Julia Gillard rants

As I write, Australia is enjoying – if that’s the word – its first day with a new prime minister. Kevin Rudd should perhaps be more accurately described as a discredited old prime minister that they dragged out to try to salvage the wreckage from policies that he initiated and Julia Gillard exacerbated. That at least is my understanding from a long way away, and it could very easily be wrong. This morning in Britain, on the BBC Today programme, Alastair Campbell, newly returned from a book-promotion visit to Australia, summarised the happenings with all the balance you would expect from Tony Blair’s spin-doctor-in-chief. In the process he mentioned Gillard’s famous ‘misogynist’ speech, which he described as brilliant. Shall we see?

The background, as I understand it, to this speech is that the Speaker, Peter Slipper, has committed a gaffe in the form of an extremely off-colour sexist text message. Mechanisms for disciplining and possibly removing him are in motion, but Tony Abbott, Leader of the Opposition, has demanded his instant removal. Slipper and Abbott are old friends and former parliamentary allies, but Slipper has changed political allegiance and is now part of Gillard’s minuscule majority. Abbott’s haste therefore appears to be opportunistic.

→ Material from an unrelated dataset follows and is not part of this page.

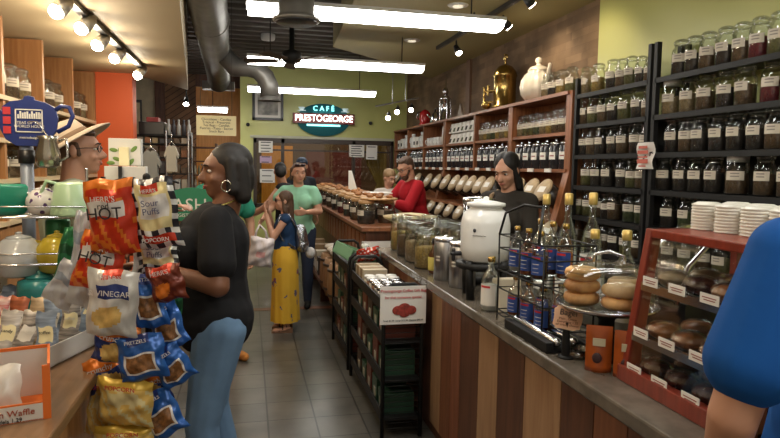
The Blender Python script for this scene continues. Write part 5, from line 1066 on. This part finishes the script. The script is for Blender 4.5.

Not for the first time I find myself watching a political speech with incredulity. My niche is business speaking, where every second costs money. Every political second costs money also, but it’s other people’s so it doesn’t matter. Here we have fifteen minutes of ranting, a self-indulgent grievance-fest, that could easily have been wrapped up in two – and been far more effective for it.

Should I be impressed that she shot it all from the hip, referring to paper only for the quotations? No: any politician should be able to do that. Should I luxuriate in the anaphora that begins at 7:00 and then morphs into an extended polysyndeton? No: it merely adds to the turgid verbosity. There’s another anaphora at 11:00 and yet another at 12:20 – ho-hum!

This is school playground stuff, couched in parliamentary language; and politicians wonder why the electorate is more and more holding them in contempt. Alastair Campbell is easily pleased.